There are, however, certain circumstances
which can make even a first offense into a gross misdemeanor. For instance,
even in a first offense situation if the driver’s
alcohol test is 0.20% or more, if there is a passenger in the vehicle who is
under the age of 16 or the drinking driver causes an accident which injures
someone, the case will be classified as a gross misdemeanor. This means the
maximum possible punishment is up to one year in jail and a fine of up to $3,000.00.
Prior offenses can also cause a case to be
treated as a gross misdemeanor. A second offense for driving while under the
influence within ten years of a prior driving while under the influence
offense, or within ten years of a prior alcohol-related license revocation is
a gross misdemeanor.
The severity level of a DWI criminal charge
is determined by the number of “Aggravating
Factors” involved in the case. Aggravating Factors are defined in Minnesota Statute §169A.03,
subd. 3, and include the following:
1. A prior DWI conviction or alcohol-related driver’s license revocation
within ten years of the current offense.
2. Having an alcohol concentration of 0.20% or more in the present
offense.
3. Having a child under the age of sixteen in the vehicle at the time of
the offense if the child is more than thirty-six months younger than the
driver.
If the present offense
involves no Aggravating Factors, it is classified as a Fourth Degree DWI,
which is a misdemeanor. If the current offense involves one Aggravating
Factor, it is classified as a Third Degree DWI, which is a gross misdemeanor.

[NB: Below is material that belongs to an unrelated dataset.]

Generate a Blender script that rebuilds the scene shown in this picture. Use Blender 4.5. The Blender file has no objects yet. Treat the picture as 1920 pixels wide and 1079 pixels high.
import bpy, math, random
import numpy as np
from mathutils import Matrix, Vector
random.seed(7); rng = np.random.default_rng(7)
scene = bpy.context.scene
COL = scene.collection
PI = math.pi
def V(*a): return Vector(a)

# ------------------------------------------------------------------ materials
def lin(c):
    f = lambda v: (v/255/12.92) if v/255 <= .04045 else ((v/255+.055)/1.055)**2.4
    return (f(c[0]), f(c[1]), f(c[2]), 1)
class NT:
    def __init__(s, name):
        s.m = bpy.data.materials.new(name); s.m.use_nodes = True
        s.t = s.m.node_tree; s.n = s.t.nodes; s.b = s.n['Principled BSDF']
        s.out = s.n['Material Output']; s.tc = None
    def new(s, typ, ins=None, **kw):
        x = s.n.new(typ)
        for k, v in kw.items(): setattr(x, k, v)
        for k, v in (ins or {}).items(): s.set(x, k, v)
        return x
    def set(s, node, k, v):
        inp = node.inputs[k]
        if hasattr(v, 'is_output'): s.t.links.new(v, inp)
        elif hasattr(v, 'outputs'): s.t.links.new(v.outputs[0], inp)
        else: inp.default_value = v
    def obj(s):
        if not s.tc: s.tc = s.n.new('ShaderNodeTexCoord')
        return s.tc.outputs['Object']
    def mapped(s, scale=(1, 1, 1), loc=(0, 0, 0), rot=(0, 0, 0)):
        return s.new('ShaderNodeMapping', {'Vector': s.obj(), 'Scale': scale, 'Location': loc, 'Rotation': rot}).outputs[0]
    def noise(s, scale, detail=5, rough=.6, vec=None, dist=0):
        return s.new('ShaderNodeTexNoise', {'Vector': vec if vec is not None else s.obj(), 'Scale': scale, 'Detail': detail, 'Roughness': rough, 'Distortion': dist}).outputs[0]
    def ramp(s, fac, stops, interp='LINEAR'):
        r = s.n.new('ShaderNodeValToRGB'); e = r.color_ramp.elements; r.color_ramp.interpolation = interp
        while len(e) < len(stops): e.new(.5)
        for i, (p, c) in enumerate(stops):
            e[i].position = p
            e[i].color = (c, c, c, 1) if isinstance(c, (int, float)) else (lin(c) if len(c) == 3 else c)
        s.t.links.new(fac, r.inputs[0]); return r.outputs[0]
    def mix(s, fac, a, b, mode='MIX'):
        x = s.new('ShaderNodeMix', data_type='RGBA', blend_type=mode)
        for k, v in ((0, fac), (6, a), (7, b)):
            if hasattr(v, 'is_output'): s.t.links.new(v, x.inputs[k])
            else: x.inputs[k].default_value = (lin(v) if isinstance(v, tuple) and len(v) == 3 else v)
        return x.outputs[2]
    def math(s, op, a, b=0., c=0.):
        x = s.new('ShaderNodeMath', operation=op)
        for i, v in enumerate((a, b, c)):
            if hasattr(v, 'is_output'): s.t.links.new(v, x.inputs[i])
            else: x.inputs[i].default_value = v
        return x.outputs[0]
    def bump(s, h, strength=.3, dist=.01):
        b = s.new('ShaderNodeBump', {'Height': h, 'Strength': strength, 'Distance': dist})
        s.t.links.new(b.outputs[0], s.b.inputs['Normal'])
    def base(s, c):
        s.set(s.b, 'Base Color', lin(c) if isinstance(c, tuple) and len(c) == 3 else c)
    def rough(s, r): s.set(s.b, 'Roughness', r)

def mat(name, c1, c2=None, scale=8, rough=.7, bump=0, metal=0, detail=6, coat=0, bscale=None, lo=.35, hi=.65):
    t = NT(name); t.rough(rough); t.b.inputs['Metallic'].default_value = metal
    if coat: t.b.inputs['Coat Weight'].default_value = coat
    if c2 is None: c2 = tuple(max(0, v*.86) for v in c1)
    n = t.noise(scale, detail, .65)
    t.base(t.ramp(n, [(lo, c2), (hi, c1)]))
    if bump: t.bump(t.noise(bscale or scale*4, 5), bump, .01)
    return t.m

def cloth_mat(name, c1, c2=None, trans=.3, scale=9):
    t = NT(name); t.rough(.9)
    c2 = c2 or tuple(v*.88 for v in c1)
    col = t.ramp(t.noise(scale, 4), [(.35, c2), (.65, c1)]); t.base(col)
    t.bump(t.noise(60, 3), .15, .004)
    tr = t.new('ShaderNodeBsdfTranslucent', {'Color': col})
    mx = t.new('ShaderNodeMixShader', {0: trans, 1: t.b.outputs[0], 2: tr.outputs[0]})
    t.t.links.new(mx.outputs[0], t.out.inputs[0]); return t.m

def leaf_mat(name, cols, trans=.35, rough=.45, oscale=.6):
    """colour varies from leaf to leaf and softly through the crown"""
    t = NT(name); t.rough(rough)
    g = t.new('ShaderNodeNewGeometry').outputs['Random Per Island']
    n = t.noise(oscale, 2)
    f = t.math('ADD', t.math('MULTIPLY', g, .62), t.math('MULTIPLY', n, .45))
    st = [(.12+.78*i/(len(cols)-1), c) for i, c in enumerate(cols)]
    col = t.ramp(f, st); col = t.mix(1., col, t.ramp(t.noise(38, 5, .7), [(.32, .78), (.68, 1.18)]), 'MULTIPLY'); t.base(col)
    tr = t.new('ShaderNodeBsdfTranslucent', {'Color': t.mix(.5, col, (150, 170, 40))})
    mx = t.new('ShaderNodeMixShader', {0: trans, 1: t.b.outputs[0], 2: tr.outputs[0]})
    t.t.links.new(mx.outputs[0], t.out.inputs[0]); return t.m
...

If the current offense involves two or more Aggravating Factors, it is then
classified as a Second Degree DWI, which is also a gross misdemeanor, unless
it falls under the felony guidelines described below.
A DWI charge will be
classified as a felony if (in addition to the present charge) the driver has
three or more prior DWI convictions or alcohol related driver’s license
revocations within ten years of the current offense. This type of felony
level DWI is known as a First Degree DWI. Also, if a driver has ever
previously been convicted of a felony level DWI, any future DWI charges will
also be charged as First Degree felony DWI.
If a person pleads guilty or
is found guilty of a DWI, the final decision regarding sentencing is in the
hands of the judge. The defense attorney and prosecutor can make suggestions regarding sentencing,
but the judge is not necessarily required to follow them. Sentences vary
dramatically from county to county and from judge to judge.
In misdemeanor cases there is
no mandatory jail sentence, so the judge is free to impose a sentence which
does not include jail time if he or she feels that is appropriate given the
facts and circumstances of the case. In Hennepin County, for example, the
sentence in a first offense misdemeanor DWI might include some community work
service in lieu of any jail time. Some sentences include a week-end in jail,
while others include neither jail nor community service. In addition to the
possibility of jail time or community service, there will be a fine with
surcharges and a requirement that the defendant complete an Alcohol Problem
Assessment interview with a probation officer and follow any recommendations
the probation officer makes regarding alcohol education. The sentence in a
gross misdemeanor would also include a fine with surcharges, an Alcohol
Problem Assessment interview and the requirement to complete any probation
recommendations.
Sentencing in a gross
misdemeanor includes mandatory minimum sentences under Minnesota Statute
section 169A.275. Depending on the circumstances, the sentence can include as
much as a year in jail. The law does leave open the possibility that the
defendant does not have to serve all the time actually in custody. Mandatory
minimum sentences are based on prior offenses, so they do not
necessarily apply to a first offense which is a gross misdemeanor due to a
high test result or a young child being in the car. Mandatory minimum
sentences under current Minnesota Law are as follows:
a.) Second offense
within 10 years, minimum 30 days jail time with at least 48 hours in custody
before eligibility for electronic home monitoring.
b.) Third offense
within 10 years, minimum 90 days jail time with the requirement of at least
30 days actually served in jail before eligibility for electronic home
monitoring.
c.) Fourth offense
within 10 years, minimum 180 days jail time with the requirement of at least
30 days actually served in jail before eligibility for electronic home
monitoring, unless treated a felony level offense.
d.) Fifth offense within 15 years or sixth offense in lifetime, minimum 1 year of
jail time with the requirement of at least 60 days actually served in jail
before eligibility for electronic home monitoring, unless treated as a felony
level offense.
e.) If the case is treated as a First Degree felony DWI, the mandatory minimum sentencing
statute requires that the Defendant serve not less than three years in prison
unless the Court stays execution of sentence. If the Court does not stay
execution of sentence, the sentencing statutes also require that the sentence
include the requirement that the Defendant complete chemical dependency
treatment in prison, and, upon release from prison, a mandatory five year
conditional release. If, however, the Court stays execution of sentence, then
the regular mandatory minimums for non-felony DWI cases apply (see above).